Stored data:
## begin
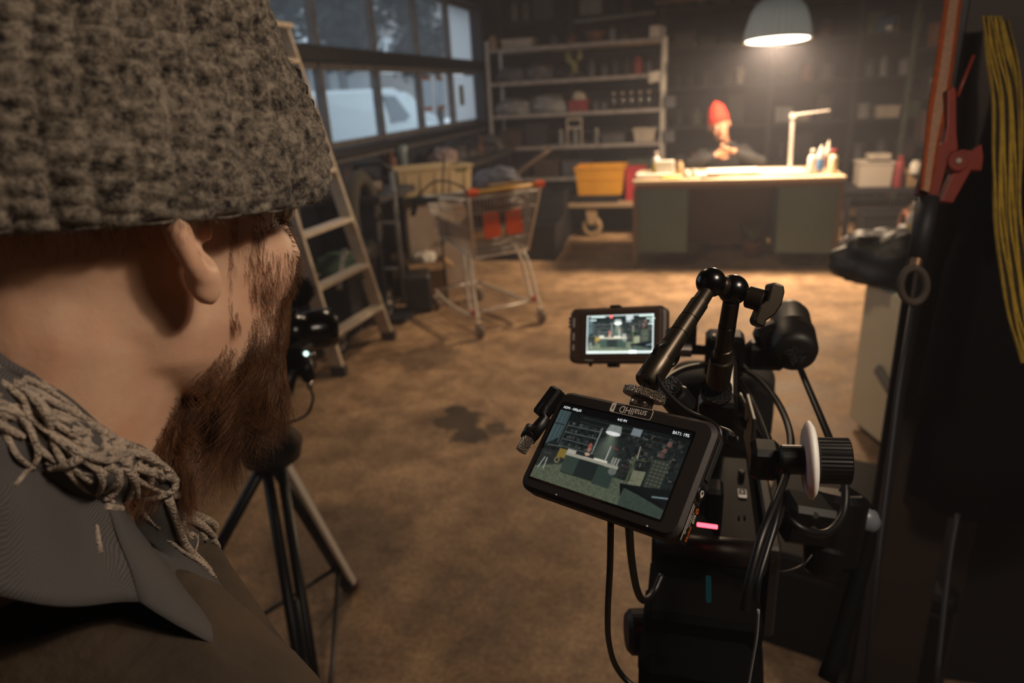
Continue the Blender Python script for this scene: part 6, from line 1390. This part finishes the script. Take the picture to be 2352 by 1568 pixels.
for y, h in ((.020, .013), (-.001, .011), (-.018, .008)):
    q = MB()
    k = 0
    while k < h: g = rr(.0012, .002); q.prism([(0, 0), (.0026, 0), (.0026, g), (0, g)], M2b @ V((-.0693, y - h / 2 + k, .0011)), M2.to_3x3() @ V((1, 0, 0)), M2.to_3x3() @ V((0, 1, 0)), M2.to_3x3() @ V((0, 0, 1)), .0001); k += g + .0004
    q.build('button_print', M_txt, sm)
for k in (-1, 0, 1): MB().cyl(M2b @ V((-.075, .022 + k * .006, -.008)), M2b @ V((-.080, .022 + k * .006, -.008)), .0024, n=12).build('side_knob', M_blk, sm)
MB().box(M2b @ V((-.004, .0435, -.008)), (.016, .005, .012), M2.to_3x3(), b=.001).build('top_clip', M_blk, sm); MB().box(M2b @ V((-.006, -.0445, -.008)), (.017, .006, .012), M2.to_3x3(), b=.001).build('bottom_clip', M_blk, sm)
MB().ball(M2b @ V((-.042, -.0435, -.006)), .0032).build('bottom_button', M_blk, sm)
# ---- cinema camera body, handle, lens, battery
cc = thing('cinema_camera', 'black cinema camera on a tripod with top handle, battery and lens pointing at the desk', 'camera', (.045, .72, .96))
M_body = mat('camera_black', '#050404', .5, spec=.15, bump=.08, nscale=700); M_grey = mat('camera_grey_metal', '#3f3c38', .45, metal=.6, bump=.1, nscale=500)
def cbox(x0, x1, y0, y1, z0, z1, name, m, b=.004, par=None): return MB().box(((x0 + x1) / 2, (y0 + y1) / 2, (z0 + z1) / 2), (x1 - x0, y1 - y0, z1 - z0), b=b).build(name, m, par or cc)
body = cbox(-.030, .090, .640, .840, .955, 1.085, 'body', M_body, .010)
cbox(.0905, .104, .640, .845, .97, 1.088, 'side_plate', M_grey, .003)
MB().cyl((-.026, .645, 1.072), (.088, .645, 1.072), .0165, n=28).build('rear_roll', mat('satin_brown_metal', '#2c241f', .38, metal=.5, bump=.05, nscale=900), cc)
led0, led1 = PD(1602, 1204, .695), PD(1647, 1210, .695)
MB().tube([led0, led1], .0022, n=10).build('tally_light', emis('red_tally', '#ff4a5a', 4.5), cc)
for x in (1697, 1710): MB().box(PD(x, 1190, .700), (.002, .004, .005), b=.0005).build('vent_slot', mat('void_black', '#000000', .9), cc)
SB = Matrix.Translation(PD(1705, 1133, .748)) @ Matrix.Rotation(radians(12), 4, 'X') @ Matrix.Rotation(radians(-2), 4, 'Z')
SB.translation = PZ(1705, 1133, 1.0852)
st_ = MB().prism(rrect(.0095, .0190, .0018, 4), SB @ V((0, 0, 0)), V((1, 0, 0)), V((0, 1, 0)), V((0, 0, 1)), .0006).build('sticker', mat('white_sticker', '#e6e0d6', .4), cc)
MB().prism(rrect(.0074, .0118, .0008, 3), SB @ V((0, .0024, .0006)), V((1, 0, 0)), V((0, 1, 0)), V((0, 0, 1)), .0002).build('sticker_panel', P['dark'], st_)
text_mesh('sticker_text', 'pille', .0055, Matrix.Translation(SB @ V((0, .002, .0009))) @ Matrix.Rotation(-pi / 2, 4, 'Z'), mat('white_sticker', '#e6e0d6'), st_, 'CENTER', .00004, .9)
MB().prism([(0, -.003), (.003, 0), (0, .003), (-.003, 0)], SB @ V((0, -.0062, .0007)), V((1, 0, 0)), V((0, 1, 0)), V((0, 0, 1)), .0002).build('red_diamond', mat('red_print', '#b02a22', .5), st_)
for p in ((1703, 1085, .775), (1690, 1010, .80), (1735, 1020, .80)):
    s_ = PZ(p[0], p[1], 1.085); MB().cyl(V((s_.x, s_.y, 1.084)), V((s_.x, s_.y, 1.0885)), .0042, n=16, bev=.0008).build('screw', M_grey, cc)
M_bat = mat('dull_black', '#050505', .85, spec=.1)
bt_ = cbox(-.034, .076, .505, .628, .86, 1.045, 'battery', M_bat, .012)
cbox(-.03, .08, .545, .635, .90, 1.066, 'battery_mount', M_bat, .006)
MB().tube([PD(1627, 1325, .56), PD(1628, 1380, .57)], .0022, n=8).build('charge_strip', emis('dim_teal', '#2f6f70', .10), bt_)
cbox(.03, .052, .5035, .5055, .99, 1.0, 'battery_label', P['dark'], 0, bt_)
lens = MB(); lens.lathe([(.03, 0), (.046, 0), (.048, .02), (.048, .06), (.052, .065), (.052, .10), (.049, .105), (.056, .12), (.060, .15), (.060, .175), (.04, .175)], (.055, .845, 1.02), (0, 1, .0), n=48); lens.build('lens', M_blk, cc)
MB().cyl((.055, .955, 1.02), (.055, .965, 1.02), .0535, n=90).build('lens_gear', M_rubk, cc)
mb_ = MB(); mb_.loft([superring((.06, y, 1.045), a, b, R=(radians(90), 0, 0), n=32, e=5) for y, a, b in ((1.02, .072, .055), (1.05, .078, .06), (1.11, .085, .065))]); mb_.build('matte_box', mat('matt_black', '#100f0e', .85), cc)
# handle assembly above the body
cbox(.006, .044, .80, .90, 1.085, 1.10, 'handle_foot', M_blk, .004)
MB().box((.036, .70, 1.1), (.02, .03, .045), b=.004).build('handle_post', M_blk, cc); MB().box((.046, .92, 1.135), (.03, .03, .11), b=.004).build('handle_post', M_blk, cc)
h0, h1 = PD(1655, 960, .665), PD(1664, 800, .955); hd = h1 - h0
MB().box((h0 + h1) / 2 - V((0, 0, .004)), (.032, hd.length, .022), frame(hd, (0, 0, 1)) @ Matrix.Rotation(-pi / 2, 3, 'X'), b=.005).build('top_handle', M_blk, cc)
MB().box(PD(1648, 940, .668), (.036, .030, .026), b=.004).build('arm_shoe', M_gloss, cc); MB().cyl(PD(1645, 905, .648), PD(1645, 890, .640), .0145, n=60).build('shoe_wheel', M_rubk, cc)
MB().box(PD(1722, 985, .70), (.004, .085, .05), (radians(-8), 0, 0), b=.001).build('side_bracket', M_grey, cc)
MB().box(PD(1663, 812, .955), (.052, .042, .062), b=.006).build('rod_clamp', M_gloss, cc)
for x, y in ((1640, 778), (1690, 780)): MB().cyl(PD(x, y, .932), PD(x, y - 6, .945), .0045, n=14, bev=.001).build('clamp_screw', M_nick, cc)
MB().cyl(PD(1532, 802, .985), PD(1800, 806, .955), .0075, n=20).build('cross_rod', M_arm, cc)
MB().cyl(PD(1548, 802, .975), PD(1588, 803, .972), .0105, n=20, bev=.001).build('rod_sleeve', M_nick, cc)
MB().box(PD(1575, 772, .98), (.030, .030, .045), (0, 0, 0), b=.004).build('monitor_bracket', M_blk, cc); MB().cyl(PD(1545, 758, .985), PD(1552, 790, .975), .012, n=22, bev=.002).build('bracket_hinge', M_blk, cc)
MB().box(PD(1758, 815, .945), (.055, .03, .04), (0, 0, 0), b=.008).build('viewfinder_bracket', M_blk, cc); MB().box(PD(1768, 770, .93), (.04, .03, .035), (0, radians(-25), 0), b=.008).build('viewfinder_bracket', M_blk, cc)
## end
Stated goal:
Leave out the pictures and reproduce the rest of the listing exactly.

Result of this exercise:
Continue the Blender Python script for this scene: part 6, from line 1390. This part finishes the script. Take the picture to be 2352 by 1568 pixels.
for y, h in ((.020, .013), (-.001, .011), (-.018, .008)):
    q = MB()
    k = 0
    while k < h: g = rr(.0012, .002); q.prism([(0, 0), (.0026, 0), (.0026, g), (0, g)], M2b @ V((-.0693, y - h / 2 + k, .0011)), M2.to_3x3() @ V((1, 0, 0)), M2.to_3x3() @ V((0, 1, 0)), M2.to_3x3() @ V((0, 0, 1)), .0001); k += g + .0004
    q.build('button_print', M_txt, sm)
for k in (-1, 0, 1): MB().cyl(M2b @ V((-.075, .022 + k * .006, -.008)), M2b @ V((-.080, .022 + k * .006, -.008)), .0024, n=12).build('side_knob', M_blk, sm)
MB().box(M2b @ V((-.004, .0435, -.008)), (.016, .005, .012), M2.to_3x3(), b=.001).build('top_clip', M_blk, sm); MB().box(M2b @ V((-.006, -.0445, -.008)), (.017, .006, .012), M2.to_3x3(), b=.001).build('bottom_clip', M_blk, sm)
MB().ball(M2b @ V((-.042, -.0435, -.006)), .0032).build('bottom_button', M_blk, sm)
# ---- cinema camera body, handle, lens, battery
cc = thing('cinema_camera', 'black cinema camera on a tripod with top handle, battery and lens pointing at the desk', 'camera', (.045, .72, .96))
M_body = mat('camera_black', '#050404', .5, spec=.15, bump=.08, nscale=700); M_grey = mat('camera_grey_metal', '#3f3c38', .45, metal=.6, bump=.1, nscale=500)
def cbox(x0, x1, y0, y1, z0, z1, name, m, b=.004, par=None): return MB().box(((x0 + x1) / 2, (y0 + y1) / 2, (z0 + z1) / 2), (x1 - x0, y1 - y0, z1 - z0), b=b).build(name, m, par or cc)
body = cbox(-.030, .090, .640, .840, .955, 1.085, 'body', M_body, .010)
cbox(.0905, .104, .640, .845, .97, 1.088, 'side_plate', M_grey, .003)
MB().cyl((-.026, .645, 1.072), (.088, .645, 1.072), .0165, n=28).build('rear_roll', mat('satin_brown_metal', '#2c241f', .38, metal=.5, bump=.05, nscale=900), cc)
led0, led1 = PD(1602, 1204, .695), PD(1647, 1210, .695)
MB().tube([led0, led1], .0022, n=10).build('tally_light', emis('red_tally', '#ff4a5a', 4.5), cc)
for x in (1697, 1710): MB().box(PD(x, 1190, .700), (.002, .004, .005), b=.0005).build('vent_slot', mat('void_black', '#000000', .9), cc)
SB = Matrix.Translation(PD(1705, 1133, .748)) @ Matrix.Rotation(radians(12), 4, 'X') @ Matrix.Rotation(radians(-2), 4, 'Z')
SB.translation = PZ(1705, 1133, 1.0852)
st_ = MB().prism(rrect(.0095, .0190, .0018, 4), SB @ V((0, 0, 0)), V((1, 0, 0)), V((0, 1, 0)), V((0, 0, 1)), .0006).build('sticker', mat('white_sticker', '#e6e0d6', .4), cc)
MB().prism(rrect(.0074, .0118, .0008, 3), SB @ V((0, .0024, .0006)), V((1, 0, 0)), V((0, 1, 0)), V((0, 0, 1)), .0002).build('sticker_panel', P['dark'], st_)
text_mesh('sticker_text', 'pille', .0055, Matrix.Translation(SB @ V((0, .002, .0009))) @ Matrix.Rotation(-pi / 2, 4, 'Z'), mat('white_sticker', '#e6e0d6'), st_, 'CENTER', .00004, .9)
MB().prism([(0, -.003), (.003, 0), (0, .003), (-.003, 0)], SB @ V((0, -.0062, .0007)), V((1, 0, 0)), V((0, 1, 0)), V((0, 0, 1)), .0002).build('red_diamond', mat('red_print', '#b02a22', .5), st_)
for p in ((1703, 1085, .775), (1690, 1010, .80), (1735, 1020, .80)):
    s_ = PZ(p[0], p[1], 1.085); MB().cyl(V((s_.x, s_.y, 1.084)), V((s_.x, s_.y, 1.0885)), .0042, n=16, bev=.0008).build('screw', M_grey, cc)
M_bat = mat('dull_black', '#050505', .85, spec=.1)
bt_ = cbox(-.034, .076, .505, .628, .86, 1.045, 'battery', M_bat, .012)
cbox(-.03, .08, .545, .635, .90, 1.066, 'battery_mount', M_bat, .006)
MB().tube([PD(1627, 1325, .56), PD(1628, 1380, .57)], .0022, n=8).build('charge_strip', emis('dim_teal', '#2f6f70', .10), bt_)
cbox(.03, .052, .5035, .5055, .99, 1.0, 'battery_label', P['dark'], 0, bt_)
lens = MB(); lens.lathe([(.03, 0), (.046, 0), (.048, .02), (.048, .06), (.052, .065), (.052, .10), (.049, .105), (.056, .12), (.060, .15), (.060, .175), (.04, .175)], (.055, .845, 1.02), (0, 1, .0), n=48); lens.build('lens', M_blk, cc)
MB().cyl((.055, .955, 1.02), (.055, .965, 1.02), .0535, n=90).build('lens_gear', M_rubk, cc)
mb_ = MB(); mb_.loft([superring((.06, y, 1.045), a, b, R=(radians(90), 0, 0), n=32, e=5) for y, a, b in ((1.02, .072, .055), (1.05, .078, .06), (1.11, .085, .065))]); mb_.build('matte_box', mat('matt_black', '#100f0e', .85), cc)
# handle assembly above the body
cbox(.006, .044, .80, .90, 1.085, 1.10, 'handle_foot', M_blk, .004)
MB().box((.036, .70, 1.1), (.02, .03, .045), b=.004).build('handle_post', M_blk, cc); MB().box((.046, .92, 1.135), (.03, .03, .11), b=.004).build('handle_post', M_blk, cc)
h0, h1 = PD(1655, 960, .665), PD(1664, 800, .955); hd = h1 - h0
MB().box((h0 + h1) / 2 - V((0, 0, .004)), (.032, hd.length, .022), frame(hd, (0, 0, 1)) @ Matrix.Rotation(-pi / 2, 3, 'X'), b=.005).build('top_handle', M_blk, cc)
MB().box(PD(1648, 940, .668), (.036, .030, .026), b=.004).build('arm_shoe', M_gloss, cc); MB().cyl(PD(1645, 905, .648), PD(1645, 890, .640), .0145, n=60).build('shoe_wheel', M_rubk, cc)
MB().box(PD(1722, 985, .70), (.004, .085, .05), (radians(-8), 0, 0), b=.001).build('side_bracket', M_grey, cc)
MB().box(PD(1663, 812, .955), (.052, .042, .062), b=.006).build('rod_clamp', M_gloss, cc)
for x, y in ((1640, 778), (1690, 780)): MB().cyl(PD(x, y, .932), PD(x, y - 6, .945), .0045, n=14, bev=.001).build('clamp_screw', M_nick, cc)
MB().cyl(PD(1532, 802, .985), PD(1800, 806, .955), .0075, n=20).build('cross_rod', M_arm, cc)
MB().cyl(PD(1548, 802, .975), PD(1588, 803, .972), .0105, n=20, bev=.001).build('rod_sleeve', M_nick, cc)
MB().box(PD(1575, 772, .98), (.030, .030, .045), (0, 0, 0), b=.004).build('monitor_bracket', M_blk, cc); MB().cyl(PD(1545, 758, .985), PD(1552, 790, .975), .012, n=22, bev=.002).build('bracket_hinge', M_blk, cc)
MB().box(PD(1758, 815, .945), (.055, .03, .04), (0, 0, 0), b=.008).build('viewfinder_bracket', M_blk, cc); MB().box(PD(1768, 770, .93), (.04, .03, .035), (0, radians(-25), 0), b=.008).build('viewfinder_bracket', M_blk, cc)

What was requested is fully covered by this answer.